(begin)

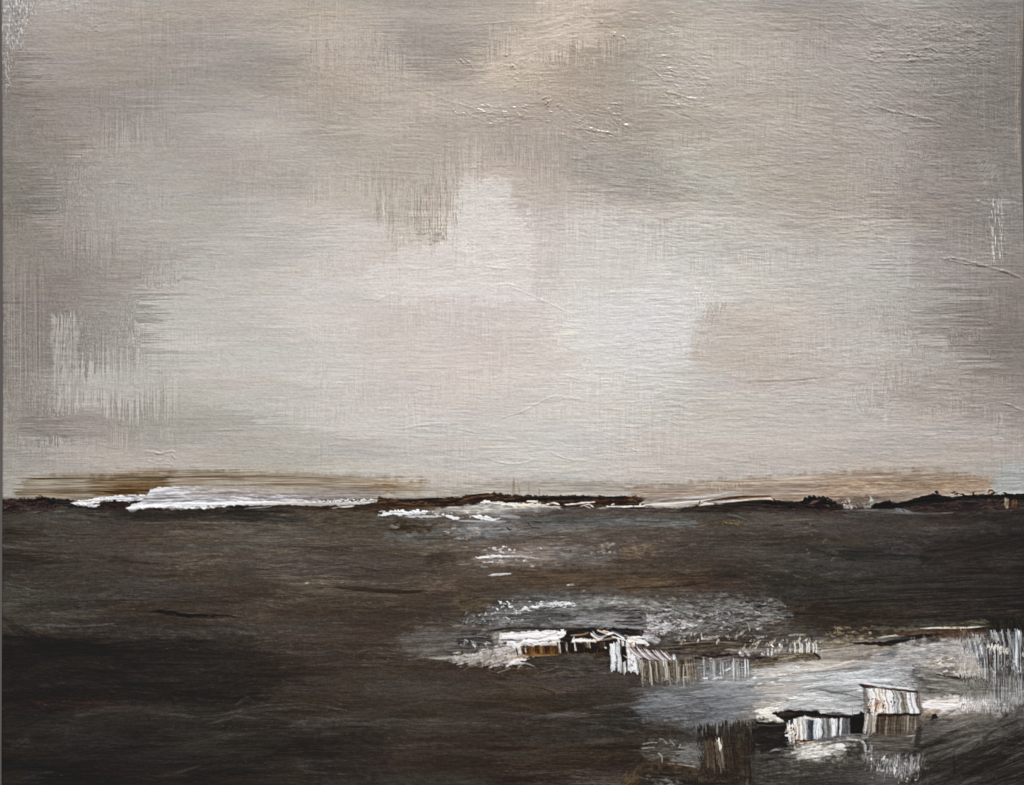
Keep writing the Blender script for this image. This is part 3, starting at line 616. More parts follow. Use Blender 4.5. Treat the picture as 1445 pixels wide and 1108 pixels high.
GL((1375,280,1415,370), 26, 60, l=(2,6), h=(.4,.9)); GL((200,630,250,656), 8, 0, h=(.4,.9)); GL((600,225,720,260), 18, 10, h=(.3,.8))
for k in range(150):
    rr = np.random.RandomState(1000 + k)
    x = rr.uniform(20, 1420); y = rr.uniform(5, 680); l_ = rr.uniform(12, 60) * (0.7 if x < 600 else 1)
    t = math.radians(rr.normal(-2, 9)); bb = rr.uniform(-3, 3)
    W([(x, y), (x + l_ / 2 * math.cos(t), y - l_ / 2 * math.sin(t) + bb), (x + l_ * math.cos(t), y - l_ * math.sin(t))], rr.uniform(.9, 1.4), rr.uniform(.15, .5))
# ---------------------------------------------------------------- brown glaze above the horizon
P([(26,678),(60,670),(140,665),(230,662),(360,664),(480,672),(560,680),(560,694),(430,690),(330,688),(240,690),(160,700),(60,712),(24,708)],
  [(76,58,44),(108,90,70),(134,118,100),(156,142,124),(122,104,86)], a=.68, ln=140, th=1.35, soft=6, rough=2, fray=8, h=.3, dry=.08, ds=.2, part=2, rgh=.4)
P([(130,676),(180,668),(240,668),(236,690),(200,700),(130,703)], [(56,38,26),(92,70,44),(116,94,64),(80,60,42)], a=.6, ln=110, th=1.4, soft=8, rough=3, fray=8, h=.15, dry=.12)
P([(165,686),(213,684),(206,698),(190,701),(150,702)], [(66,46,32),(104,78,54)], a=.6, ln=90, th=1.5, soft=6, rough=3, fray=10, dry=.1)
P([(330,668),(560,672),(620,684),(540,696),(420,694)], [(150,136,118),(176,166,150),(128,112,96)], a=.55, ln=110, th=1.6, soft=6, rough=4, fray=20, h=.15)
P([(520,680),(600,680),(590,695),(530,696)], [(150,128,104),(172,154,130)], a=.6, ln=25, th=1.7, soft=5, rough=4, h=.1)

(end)

- Exercise directions -
Write the listing above out again exactly, dropping each image.

- Result of this exercise -
Keep writing the Blender script for this image. This is part 3, starting at line 616. More parts follow. Use Blender 4.5. Treat the picture as 1445 pixels wide and 1108 pixels high.
GL((1375,280,1415,370), 26, 60, l=(2,6), h=(.4,.9)); GL((200,630,250,656), 8, 0, h=(.4,.9)); GL((600,225,720,260), 18, 10, h=(.3,.8))
for k in range(150):
    rr = np.random.RandomState(1000 + k)
    x = rr.uniform(20, 1420); y = rr.uniform(5, 680); l_ = rr.uniform(12, 60) * (0.7 if x < 600 else 1)
    t = math.radians(rr.normal(-2, 9)); bb = rr.uniform(-3, 3)
    W([(x, y), (x + l_ / 2 * math.cos(t), y - l_ / 2 * math.sin(t) + bb), (x + l_ * math.cos(t), y - l_ * math.sin(t))], rr.uniform(.9, 1.4), rr.uniform(.15, .5))
# ---------------------------------------------------------------- brown glaze above the horizon
P([(26,678),(60,670),(140,665),(230,662),(360,664),(480,672),(560,680),(560,694),(430,690),(330,688),(240,690),(160,700),(60,712),(24,708)],
  [(76,58,44),(108,90,70),(134,118,100),(156,142,124),(122,104,86)], a=.68, ln=140, th=1.35, soft=6, rough=2, fray=8, h=.3, dry=.08, ds=.2, part=2, rgh=.4)
P([(130,676),(180,668),(240,668),(236,690),(200,700),(130,703)], [(56,38,26),(92,70,44),(116,94,64),(80,60,42)], a=.6, ln=110, th=1.4, soft=8, rough=3, fray=8, h=.15, dry=.12)
P([(165,686),(213,684),(206,698),(190,701),(150,702)], [(66,46,32),(104,78,54)], a=.6, ln=90, th=1.5, soft=6, rough=3, fray=10, dry=.1)
P([(330,668),(560,672),(620,684),(540,696),(420,694)], [(150,136,118),(176,166,150),(128,112,96)], a=.55, ln=110, th=1.6, soft=6, rough=4, fray=20, h=.15)
P([(520,680),(600,680),(590,695),(530,696)], [(150,128,104),(172,154,130)], a=.6, ln=25, th=1.7, soft=5, rough=4, h=.1)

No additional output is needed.